An algal bloom caused by nutrient pollution in Lake Erie. By Jesse Allen and Robert Simmon (NASA Earth Observatory) [Public domain], via Wikimedia Commons

What role does stream restoration play in nutrient management?

Abstract

Nutrient pollution is a pervasive water quality problem. Stream restoration has been proposed as a novel approach to reduce loading and increase nutrient processing within streams. We summarize evidence from the literature on the efficacy of stream restoration for reducing nutrient loading and increasing nutrient removal in stream ecosystems. We also analyze published data on streambank phosphorus concentrations and riparian and stream denitrification rates to improve understanding of the potential benefits of stream restoration for phosphorus retention and nitrogen removal. Finally, we discuss the role of stream restoration in nutrient management and provide recommendations for practice and future research.

Publication
Critical Reviews in Environmental Science and Technology
Date

What we did and why it is important

Nutrient pollution (i.e. nitrogen and phosphorus) is one of the leading causes of poor water quality in the U.S. and around the world. There are many sources of this pollution, including fertilizer runoff from farms and lawns, wastewater treatment plants, and pet waste. This pollution makes its way into our streams and rivers where it is transported down to lakes and the ocean — causing algal blooms and other problems. Streams have the ability to process and remove these nutrients, essentially cleaning the water as it heads downstreams. Unfortunately, we have damaged the ability of many streams to serve as these important filters — and in some cases have made them net sources of pollution.

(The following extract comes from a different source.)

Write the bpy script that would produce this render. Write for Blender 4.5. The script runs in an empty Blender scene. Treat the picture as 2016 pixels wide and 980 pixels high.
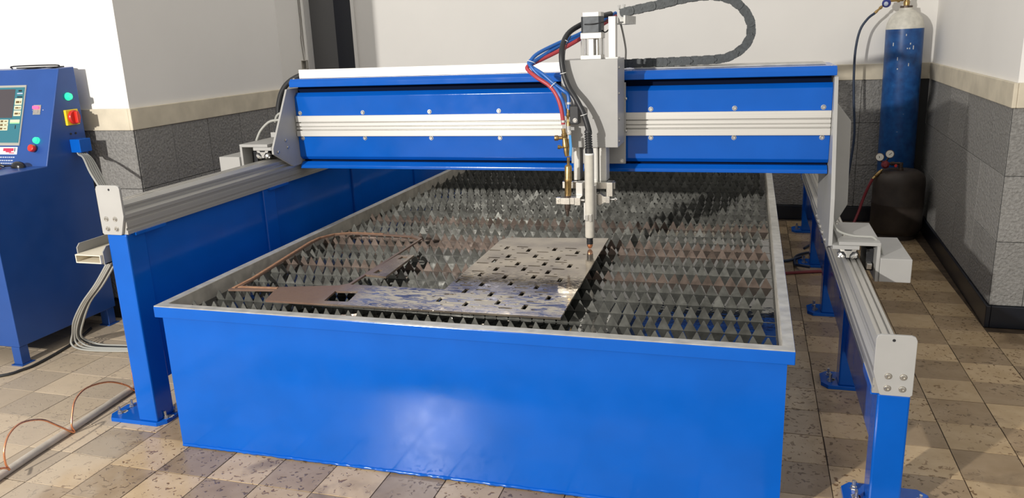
import bpy, bmesh, math, random
from mathutils import Vector, Matrix
from mathutils.geometry import delaunay_2d_cdt
random.seed(7)
SC = bpy.context.scene
COL = SC.collection
PI = math.pi

# ------------------------------------------------------------------ camera, light, exposure
cam_d = bpy.data.cameras.new('camera')
cam_d.sensor_width = 36.0
cam_d.lens = 36.0 * 1555.0 / 2016.0
cam_d.clip_start = 0.02
cam = bpy.data.objects.new('camera', cam_d)
COL.objects.link(cam)
yaw, pit, rol = -0.296, 0.2614, -0.0388
f = Vector((math.sin(yaw) * math.cos(pit), math.cos(yaw) * math.cos(pit), -math.sin(pit)))
r = Vector((math.cos(yaw), -math.sin(yaw), 0))
u = r.cross(f)
r2 = r * math.cos(rol) + u * math.sin(rol)
u2 = -r * math.sin(rol) + u * math.cos(rol)
m = Matrix((r2, u2, -f)).transposed().to_4x4()
m.translation = (1.7221, -1.8719, 1.227)
cam.matrix_world = m
SC.camera = cam

world = bpy.data.worlds.new('workshop_ambient')
SC.world = world
world.use_nodes = True
wb = world.node_tree.nodes['Background']
wb.inputs[0].default_value = (1.0, 0.965, 0.915, 1)
wb.inputs[1].default_value = 0.68

ld = bpy.data.lights.new('work_lamp', 'POINT')
ld.energy = 1130
ld.color = (1.0, 0.96, 0.90)
ld.shadow_soft_size = 0.055
lo = bpy.data.objects.new('work_lamp', ld)
lo.location = (-0.92, -4.0, 2.15)
COL.objects.link(lo)

SC.view_settings.view_transform = 'Standard'
SC.view_settings.look = 'None'
SC.view_settings.exposure = 0.0
SC.view_settings.gamma = 1.0
SC.view_settings.use_curve_mapping = False

# ------------------------------------------------------------------ materials
MATS = {}
def lin(c):
    return tuple(((v / 255) / 12.92 if v / 255 <= 0.04045 else ((v / 255 + 0.055) / 1.055) ** 2.4) for v in c)

def mat(name, col, rough=0.5, metal=0.0, spec=0.5, noise=0.0, nscale=20.0, bump=0.0, bscale=60.0, rnoise=0.0,
        emit=None, estr=0.0, col2=None, detail=4.0, coat=0.0, objvar=0.0, stretch=None, bdist=0.002):
    """procedural principled material: colour mottled by noise, optional bump, roughness wear, per-object variation"""
    m = bpy.data.materials.new(name)
    m.use_nodes = True
    nt = m.node_tree
    b = nt.nodes['Principled BSDF']
    c = tuple(col) + (1,)
    b.inputs['Base Color'].default_value = c
    b.inputs['Roughness'].default_value = rough
    b.inputs['Metallic'].default_value = metal
    b.inputs['Specular IOR Level'].default_value = spec
    if coat:
        b.inputs['Coat Weight'].default_value = coat
        b.inputs['Coat Roughness'].default_value = 0.08
    tc = nt.nodes.new('ShaderNodeNewGeometry')
    vec = tc.outputs['Position']
    if stretch:
        mp = nt.nodes.new('ShaderNodeMapping')
        mp.inputs['Scale'].default_value = stretch
        nt.links.new(vec, mp.inputs['Vector'])
        vec = mp.outputs['Vector']
    colsock = None
    if noise > 0 or col2 is not None:
        n = nt.nodes.new('ShaderNodeTexNoise')
        n.inputs['Scale'].default_value = nscale
        n.inputs['Detail'].default_value = detail
        nt.links.new(vec, n.inputs['Vector'])
        rp = nt.nodes.new('ShaderNodeValToRGB')
        rp.color_ramp.elements[0].position = 0.33
        rp.color_ramp.elements[1].position = 0.67
        if col2 is None:
            lo_ = tuple(max(0, v * (1 - noise)) for v in col)
            hi_ = tuple(min(1, v * (1 + noise)) for v in col)
        else:
            lo_, hi_ = tuple(col), tuple(col2)
        rp.color_ramp.elements[0].color = lo_ + (1,)
        rp.color_ramp.elements[1].color = hi_ + (1,)
        nt.links.new(n.outputs['Fac'], rp.inputs['Fac'])
        colsock = rp.outputs['Color']
    if objvar > 0:
        oi = nt.nodes.new('ShaderNodeObjectInfo')
        mr = nt.nodes.new('ShaderNodeMapRange')
        mr.inputs['To Min'].default_value = 1 - objvar
        mr.inputs['To Max'].default_value = 1 + objvar
        nt.links.new(oi.outputs['Random'], mr.inputs['Value'])
        hv = nt.nodes.new('ShaderNodeHueSaturation')
        hv.inputs['Color'].default_value = c
        if colsock:
            nt.links.new(colsock, hv.inputs['Color'])
        nt.links.new(mr.outputs['Result'], hv.inputs['Value'])
        colsock = hv.outputs['Color']
    if colsock:
        nt.links.new(colsock, b.inputs['Base Color'])
    if rnoise > 0:
        n3 = nt.nodes.new('ShaderNodeTexNoise')
        n3.inputs['Scale'].default_value = nscale * 1.7
        n3.inputs['Detail'].default_value = 5
        nt.links.new(vec, n3.inputs['Vector'])
        mr2 = nt.nodes.new('ShaderNodeMapRange')
        mr2.inputs['From Min'].default_value = 0.3
        mr2.inputs['From Max'].default_value = 0.7
        mr2.inputs['To Min'].default_value = max(0.02, rough - rnoise)
        mr2.inputs['To Max'].default_value = min(1, rough + rnoise)
        nt.links.new(n3.outputs['Fac'], mr2.inputs['Value'])
        nt.links.new(mr2.outputs['Result'], b.inputs['Roughness'])
    if bump > 0:
        n2 = nt.nodes.new('ShaderNodeTexNoise')
        n2.inputs['Scale'].default_value = bscale
        n2.inputs['Detail'].default_value = 3
        nt.links.new(vec, n2.inputs['Vector'])
        bp = nt.nodes.new('ShaderNodeBump')
        bp.inputs['Strength'].default_value = bump
        bp.inputs['Distance'].default_value = bdist
        nt.links.new(n2.outputs['Fac'], bp.inputs['Height'])
        nt.links.new(bp.outputs['Normal'], b.inputs['Normal'])
    if emit is not None:
        b.inputs['Emission Color'].default_value = tuple(emit) + (1,)
        b.inputs['Emission Strength'].default_value = estr
    MATS[name] = m
    return m

mat('blue_paint', (0.003, 0.099, 0.475), 0.17, 0, 0.32, noise=0.05, nscale=7, bump=0.05, bscale=90, rnoise=0.06)
mat('console_blue', (0.016, 0.07, 0.28), 0.33, 0, 0.5, noise=0.04, nscale=9, bump=0.05, bscale=200, rnoise=0.05)
mat('dark_recess', (0.003, 0.008, 0.028), 0.7, 0, 0.05)
mat('grey_coat', (0.385, 0.38, 0.365), 0.38, 0, 0.5, noise=0.03, nscale=15, bump=0.06, bscale=400)
mat('aluminium', (0.50, 0.485, 0.45), 0.36, 0.45, 0.5, noise=0.05, nscale=2, stretch=(90, 0.4, 90))
mat('beam_aluminium', (0.66, 0.645, 0.605), 0.38, 0.35, 0.5, noise=0.04, nscale=6, stretch=(0.6, 60, 60))
mat('tray_white', (0.86, 0.83, 0.76), 0.4, 0.15, 0.5, noise=0.02, nscale=5)
mat('bright_metal', (0.78, 0.77, 0.74), 0.22, 0.9, 0.5)
mat('zinc', (0.62, 0.6, 0.55), 0.3, 0.9, 0.5, noise=0.1, nscale=200)
mat('black_metal', (0.018, 0.019, 0.022), 0.38, 0, 0.5, noise=0.2, nscale=60)
mat('black_rubber', (0.02, 0.021, 0.023), 0.45, 0, 0.5, bump=0.1, bscale=200)
mat('chain_plastic', (0.045, 0.052, 0.055), 0.5, 0, 0.5, noise=0.25, nscale=90, bump=0.15, bscale=220)
mat('brass', (0.42, 0.285, 0.12), 0.36, 0.9, 0.5, noise=0.2, nscale=60, rnoise=0.1)
mat('copper', (0.85, 0.38, 0.2), 0.28, 0.95, 0.5, noise=0.15, nscale=80)
mat('tarnished', (0.12, 0.09, 0.075), 0.45, 0.7, 0.5, noise=0.3, nscale=80)
mat('hose_blue', (0.02, 0.12, 0.42), 0.35, 0, 0.5)
mat('hose_red', (0.42, 0.05, 0.06), 0.4, 0, 0.5)
mat('hose_dark_red', (0.22, 0.03, 0.04), 0.5, 0, 0.5)
mat('hose_navy', (0.02, 0.035, 0.07), 0.45, 0, 0.5)
mat('cable_grey', (0.38, 0.38, 0.35), 0.5, 0, 0.4)
mat('torch_grey', (0.58, 0.55, 0.48), 0.5, 0, 0.4, noise=0.05, nscale=60)
mat('slat_steel', (0.125, 0.125, 0.112), 0.40, 0.5, 0.5, noise=0.25, nscale=30, rnoise=0.12, objvar=0.2, bump=0.08, bscale=150)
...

Stream restoration attempts to undo some of this damage. While stream restoration is typically done to improve fish habitat or reduce erosion, it may have the potential to improve water quality as well. We reviewed a number of studies that examined how well restoration can both reduce pollution from streams (e.g. reduce erosion) and also improve the natural filtering capacity of these ecosystems. Results are mixed. In some cases, stream restoration does measurably improve water quality. Unfortunately, most projects are so small and isolated that they don’t have much of an impact. The pollution problems facing streams and other waterbodies are so severe that it is necessary to take a bigger approach. Looking at the entire watershed, identifying major sources of pollution, and targeting projects to address these will likely yield better results than the piecemeal restoration approach that is currently the norm. Still, if done right, stream restoration does have significant potential to improve water quality and we are hopeful that more holistic approaches to watershed management will become more common.